Where we abide violence and crave domination, we have cluttered with weapons and greed that holy place where we depend on God alone. And that’s scary because in that place we have to learn to trust what we cannot see.

So yes, one way to understand the first disciples’ drop-everything willingness to follow Jesus is to imagine that they had heard and understood John the Baptist calling them to what I will call compassionate repentance.

Compassionate repentance is not about heaping guilt on ourselves or others. It’s not about appeasing an “angry God.” It’s about making room. It’s about clearing the dock so that we can continue becoming God-imaged, grace-driven human beings.

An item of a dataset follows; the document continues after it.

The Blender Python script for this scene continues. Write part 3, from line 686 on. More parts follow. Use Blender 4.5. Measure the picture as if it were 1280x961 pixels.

Compassionate repentance has the potential to prepare in us the way of the Lord because it’s about exposing in ourselves a built-in spiritual vacuum that God alone can fill. And God fills it with a holy call, and with holy belonging. And maybe that holiness is, as it seemed to be for Simon, Andrew, James, and John, something our hearts and minds embrace the moment it appears.

As a way of life, compassionate repentance prepares the way for holy warmth, living water, and guiding light by prompting us to ask ourselves, continually:

Does this new possibility deepen my awareness of love and my capacity to love?

Will this opportunity further the cause of justice on behalf of those suffering beneath prejudice, poverty, or grief?

Will it ask everything of me while also creating new space for the Beloved within me?

When we learn to ask questions like this, we are being prepared to respond to Christ’s presence, and to follow him.

And even now, in this moment, he is calling us.